Friday, February 13, 2009

The Second of Three Valentines

This morning, I threaded my way through traffic to the dentists' office, completely on my own, no offspring with me; sat myself down in the hygienist's chair only to discover that it had been over a year and a half since I last showed up there. Apparently taking your children to the dentist religiously, slavishly, punctually to the dentist every 5.9 months does not, through some interesting osmosis, translate into clean teeth for Mom.

Just in case you thought otherwise.

Hygienist Sarah remedied that state of affairs and was even quite nice about it, conceding that I was in pretty good shape, all things considered (or rather, my teeth were).

That taken care of, I heighed myself back into traffic, tuning into AM 1690 ("The Voice of the Arts") for the drive home.

AM 1690 used to be AirAmerica, and then it wasn't, and then I stopped listening to it while I was driving, and then recently I found it again in a Come-to-Jesus moment occasioned by the fact that as I was fiddling with the car radio, they played "I'm Working for the Man,"

(Oh, well, I'm picking em up and I'm laying em down
I believe he's gonna work me into the ground
I pull to the left, I heave to the right
I oughta kill him but it wouldn't be right

Roy Orbison, 1970)

and since then, whenever I end up at the 1690 end of the dial, the dj's playing a song by the Rondells or a rousing rendition of "Roumania, Roumania or something else that makes a perfect soundtrack for the movie-of-life.
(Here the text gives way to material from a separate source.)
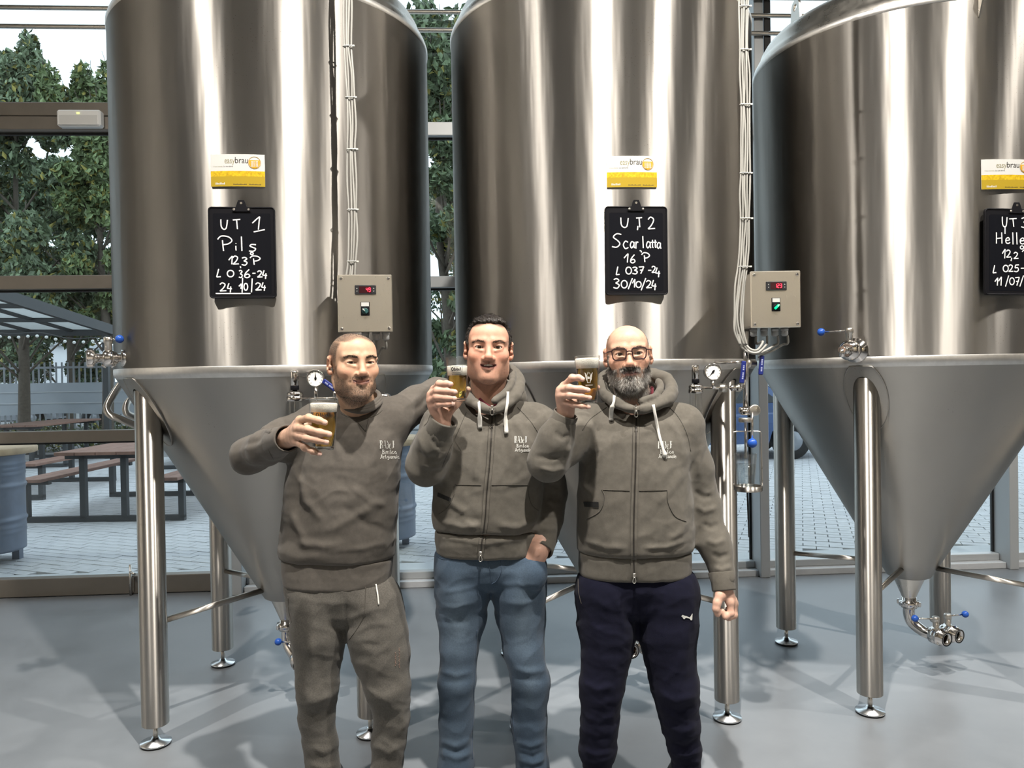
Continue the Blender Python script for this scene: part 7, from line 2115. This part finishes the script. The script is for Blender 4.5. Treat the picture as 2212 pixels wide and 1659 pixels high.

Today being Friday, the song was "Roumania, Roumania, (they play it every Friday at a certain time) and the fact that the album it's from is called From Avenue A to the Great White Way: Yiddish and American Popular Songs 1914-1950 tells you everything you need to know: klezmer music makes the six-lane stretch of Interstate 75/85 through downtown Atlanta downright cinemagraphic.

Previous posts long ago made it clear just how often I depend on the car radio for moments that transcend the mundane.

This morning, the sky was all wisps of blue and cotton batting. Laid out underneath it was the ornate strutwork of the city; the skyscrapers built the past few years already become such a stairstepping bar graph — charting what exactly?

Oh Atlanta, real honest-to-god cities laugh at your pretensions, wouldn't even bother to call you a city at all. But I love the way your commuter trains trundle and clank, over asphalt that comes together and parts and merges, a clotted molten river, particularly during morning and afternoon drive-time.

Here in this sprawling southern city, life is mostly flicker and ebb we prefer to remain sealed off from in our cars: slag-heap and shanty, weeds and tattered plastic bags, even the elegant Tilt-A-Whirl of the buildings downtown and their chill, translucent spires, the looping trajectory of headlights sinuous around them like some welder’s arc-light.

Years ago, before children, I worked for a while in a law office downtown and took MARTA to get there. Every morning, the doors of the train parted and I stepped forward, hobbled by high heels and skirt. On the train, I swayed, half-asleep, always facing forward, moving toward employment I had to have but didn’t much like.

But once, an elderly man slipped back through the train’s automatic doors to rescue the glove dropped by a crying child onto the platform. Once, the car I stepped into was so still and hushed that it felt almost holy, seemed as full of silence as the pause and pulse of breath, drawn in, before a choir starts singing.

Oh, how did it happen, that I could feel so much for a particular city? That it could become home?